Stop! – The Play

5
Reviewer's Rating

So what are we doing? It is an honest enough question, posed by one of the more senile characters in a moment unadulterated rationality: and it will never be answered, not by the cast, nor the audience, nor even the script itself, although the doomed play’s director Evelyn (Ben Starr) would insist that it has been written in the lines somewhere.

In a nutshell, Stop! – The Play – which seems to take comedic cues from The Producers –becomes the story of five actors in search of a tangible storyline. It pirouettes across the stage with a script hastily hidden under the appellation “art”, forgets its lines and screams in melodramatic monologues, threatens to walk out and, stumbling, face plants the unsuspecting lap of an audience member. The entrance of each character is “like a swan landing on his favorite millpond” as every actor appears more than just familiar with the happenings in production of a terrible play, and delighted to make a mockery of it. Each character-actor knows how to work the room acoustics as well: our attention is demanded on all sides, as Walter (James Woolley) wanders around the stage spouting almost sidewalk soliloquies, Kryston (Tosin Cole) plugging sideline commentary from center stage, Gemma (Hatty Preston) in the wings cooing over a rented stage monkey, Hugh (Adam Riches) and Evelyn (Ben Starr) erupting into arguments with sarcastic interjections from Linda (Hannah Stokely).

With the first act set in a rehearsal studio, and the second act the flop of a play itself, the building action necessitates inaction: each time a problem appears, or a character announces a grievance, the play is rewritten. The plot becomes a spiraling staircase of ideas, with character-actors like Gemma insisting the script is evolving upwards, and others like Hugh feeling dragged downwards. And even though the scriptwriter never physically appears to harness the hydra-play, we can still feel that his character must have some unholy masochistic tendencies or predisposition towards the neurotic, as no sane person would persecute his characters with an unrelenting maelstrom of rewritten scripts. The character-actors are bandied about, “ragdolls in a tumble dryer” spiraling in tandem with their roles in the play: the teacher-destined-artist becomes the homosexual owner, the mundane housewife is thrust into the limelight as art manifested, the art critic is modified to a snooping journalist, the black American man transforms into a white English woman.

Yet even though the characters are hallmarks of the theatre industry to the point of pinning their own epithets to their headshots (Mr. Hollywood, the Egomaniac, the Stage Monkey etc.) their predictability is far from tedious: rather, it is testament to the strength of the writing itself. Cleverly blurring the already hazy line between reality and fiction, the play that goes wrong but must go on, is an immersive experience, fraught with comedy and witty line after line delivered at a pace fit to reduce an audience member to tears from laughter, and pain their stomach from breathlessness like a poison.

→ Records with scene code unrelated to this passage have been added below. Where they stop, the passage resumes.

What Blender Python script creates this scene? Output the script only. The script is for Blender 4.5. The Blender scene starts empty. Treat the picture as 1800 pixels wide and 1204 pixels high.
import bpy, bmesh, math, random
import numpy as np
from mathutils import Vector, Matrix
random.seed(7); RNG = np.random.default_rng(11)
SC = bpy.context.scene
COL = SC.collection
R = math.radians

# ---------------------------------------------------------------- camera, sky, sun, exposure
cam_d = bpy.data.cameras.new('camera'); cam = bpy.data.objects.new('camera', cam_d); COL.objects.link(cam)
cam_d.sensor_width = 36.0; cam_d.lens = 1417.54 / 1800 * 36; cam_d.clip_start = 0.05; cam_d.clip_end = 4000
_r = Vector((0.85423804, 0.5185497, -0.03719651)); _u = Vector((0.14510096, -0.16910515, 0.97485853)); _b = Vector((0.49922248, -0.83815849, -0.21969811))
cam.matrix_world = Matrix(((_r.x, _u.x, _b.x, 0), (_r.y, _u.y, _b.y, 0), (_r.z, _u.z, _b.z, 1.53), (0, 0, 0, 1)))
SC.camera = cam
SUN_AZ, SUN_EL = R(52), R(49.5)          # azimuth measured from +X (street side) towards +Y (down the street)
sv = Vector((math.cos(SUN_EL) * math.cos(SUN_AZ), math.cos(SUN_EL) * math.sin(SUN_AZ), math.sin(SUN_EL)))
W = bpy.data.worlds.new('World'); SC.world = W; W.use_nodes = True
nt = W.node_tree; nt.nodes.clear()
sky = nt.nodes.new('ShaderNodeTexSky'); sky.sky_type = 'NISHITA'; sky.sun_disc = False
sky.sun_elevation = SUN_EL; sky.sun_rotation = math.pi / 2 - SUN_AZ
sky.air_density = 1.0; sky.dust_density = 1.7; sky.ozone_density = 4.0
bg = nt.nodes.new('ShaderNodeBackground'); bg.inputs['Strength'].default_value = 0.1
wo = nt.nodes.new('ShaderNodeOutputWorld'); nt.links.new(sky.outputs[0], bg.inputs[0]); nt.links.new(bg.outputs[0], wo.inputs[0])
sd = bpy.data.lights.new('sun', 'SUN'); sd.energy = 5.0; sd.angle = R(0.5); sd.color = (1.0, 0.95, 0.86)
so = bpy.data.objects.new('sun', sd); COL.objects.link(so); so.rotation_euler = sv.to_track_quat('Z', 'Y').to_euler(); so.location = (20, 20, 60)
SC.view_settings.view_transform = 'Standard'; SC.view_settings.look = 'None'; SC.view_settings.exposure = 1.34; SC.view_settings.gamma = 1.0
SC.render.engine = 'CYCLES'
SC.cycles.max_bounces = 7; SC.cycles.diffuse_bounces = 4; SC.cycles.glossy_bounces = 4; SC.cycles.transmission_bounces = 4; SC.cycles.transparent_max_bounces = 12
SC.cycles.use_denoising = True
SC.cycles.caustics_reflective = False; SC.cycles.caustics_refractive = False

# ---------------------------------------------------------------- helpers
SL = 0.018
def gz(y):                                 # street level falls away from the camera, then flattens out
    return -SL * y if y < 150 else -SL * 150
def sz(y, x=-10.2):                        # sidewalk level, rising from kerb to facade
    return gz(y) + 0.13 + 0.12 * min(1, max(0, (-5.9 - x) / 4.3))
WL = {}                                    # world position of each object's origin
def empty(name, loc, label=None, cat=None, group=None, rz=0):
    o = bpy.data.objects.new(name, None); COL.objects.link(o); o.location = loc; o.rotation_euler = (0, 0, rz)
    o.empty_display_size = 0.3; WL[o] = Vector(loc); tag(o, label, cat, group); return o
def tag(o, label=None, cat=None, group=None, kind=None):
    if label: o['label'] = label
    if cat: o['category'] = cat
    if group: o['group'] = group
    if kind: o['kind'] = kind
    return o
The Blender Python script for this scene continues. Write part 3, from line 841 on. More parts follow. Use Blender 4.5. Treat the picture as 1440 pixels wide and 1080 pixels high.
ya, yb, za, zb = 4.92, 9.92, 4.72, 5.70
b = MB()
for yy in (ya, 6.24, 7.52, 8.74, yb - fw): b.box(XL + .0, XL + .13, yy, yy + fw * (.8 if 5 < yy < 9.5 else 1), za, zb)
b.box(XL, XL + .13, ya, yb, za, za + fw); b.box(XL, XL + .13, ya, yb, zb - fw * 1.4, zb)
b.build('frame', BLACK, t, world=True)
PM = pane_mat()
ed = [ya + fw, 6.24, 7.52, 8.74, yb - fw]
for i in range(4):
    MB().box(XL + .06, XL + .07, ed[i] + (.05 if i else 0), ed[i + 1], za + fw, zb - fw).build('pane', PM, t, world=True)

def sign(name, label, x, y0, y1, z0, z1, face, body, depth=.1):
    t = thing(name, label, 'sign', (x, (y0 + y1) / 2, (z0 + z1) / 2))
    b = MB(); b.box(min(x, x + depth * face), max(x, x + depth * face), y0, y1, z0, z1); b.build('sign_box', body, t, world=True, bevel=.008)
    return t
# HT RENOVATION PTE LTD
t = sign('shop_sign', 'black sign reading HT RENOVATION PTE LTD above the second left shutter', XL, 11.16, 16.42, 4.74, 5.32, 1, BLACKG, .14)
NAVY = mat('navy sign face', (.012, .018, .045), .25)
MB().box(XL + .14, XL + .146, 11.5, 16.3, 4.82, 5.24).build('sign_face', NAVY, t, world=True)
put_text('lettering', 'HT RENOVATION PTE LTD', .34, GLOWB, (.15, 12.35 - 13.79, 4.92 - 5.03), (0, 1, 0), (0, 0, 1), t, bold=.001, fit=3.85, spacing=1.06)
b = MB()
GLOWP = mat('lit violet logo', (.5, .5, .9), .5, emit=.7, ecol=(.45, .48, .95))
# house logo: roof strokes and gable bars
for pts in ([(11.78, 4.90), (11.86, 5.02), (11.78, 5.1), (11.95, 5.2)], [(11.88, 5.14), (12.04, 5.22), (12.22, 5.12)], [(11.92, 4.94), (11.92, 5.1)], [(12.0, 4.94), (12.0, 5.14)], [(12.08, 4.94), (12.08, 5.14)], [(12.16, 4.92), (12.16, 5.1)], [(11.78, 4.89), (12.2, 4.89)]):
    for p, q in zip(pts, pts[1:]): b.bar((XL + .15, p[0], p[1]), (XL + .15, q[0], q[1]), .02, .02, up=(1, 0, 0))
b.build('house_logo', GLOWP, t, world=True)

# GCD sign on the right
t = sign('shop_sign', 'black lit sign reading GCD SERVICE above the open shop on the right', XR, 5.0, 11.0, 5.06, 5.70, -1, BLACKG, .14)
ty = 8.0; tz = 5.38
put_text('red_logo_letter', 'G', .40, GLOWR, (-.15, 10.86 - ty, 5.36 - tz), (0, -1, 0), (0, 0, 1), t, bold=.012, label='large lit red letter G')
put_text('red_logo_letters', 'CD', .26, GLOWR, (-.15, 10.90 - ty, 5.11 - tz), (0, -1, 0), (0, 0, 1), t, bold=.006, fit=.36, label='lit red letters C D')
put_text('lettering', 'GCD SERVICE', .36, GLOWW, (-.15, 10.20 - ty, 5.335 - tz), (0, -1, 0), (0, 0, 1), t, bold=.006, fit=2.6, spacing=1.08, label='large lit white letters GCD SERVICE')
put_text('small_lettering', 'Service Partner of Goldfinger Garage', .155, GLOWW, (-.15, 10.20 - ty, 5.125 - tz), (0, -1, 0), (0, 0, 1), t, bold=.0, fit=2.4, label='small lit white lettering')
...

The entirety of the set mimics the creative process and the almost pregnancy of a writing and producing a play, yet comically so: the desk of the first act is scattered with paintbrushes, an army of colored tapes, plastering of headshots and costume designs, a football that is about as much use as the first several rewrites of the script, and a first aid kit (as though symbolic of the mental stress each character will endure in order to entertain the audience). The set for the second act is as purposefully hastily thrown together as a father-to-be’s preparedness for a child.

The play within a play within a play stands almost as reflective as a Banksy painting of a man, spray-painting a man, spray-painting a man, spray-painting a painting of a man spray-painting: the art either flutters like a butterfly, or dies like a butterfly trapped in a jar. You simply cannot watch this play for art or a moral lesson, as it only exists in self-fabrication. Simultaneously, every character-actor is critical to the momentum of the humor: even the simplest of action – like Chrissie (Charlie Cameron) remarking the set with stage directions for each new script – is entirely necessary for the comedy (“as unflappable as a dead swan”) of the play to go on. Summarily, the play about a play that goes wrong unintentionally is a play that gets everything right. The only thing that could possibly make it better is for an actual monkey to be cast – provided it doesn’t wank on the PlayStation of a certain actor’s boyfriend. With all that in mind…Stop! – and go see this play.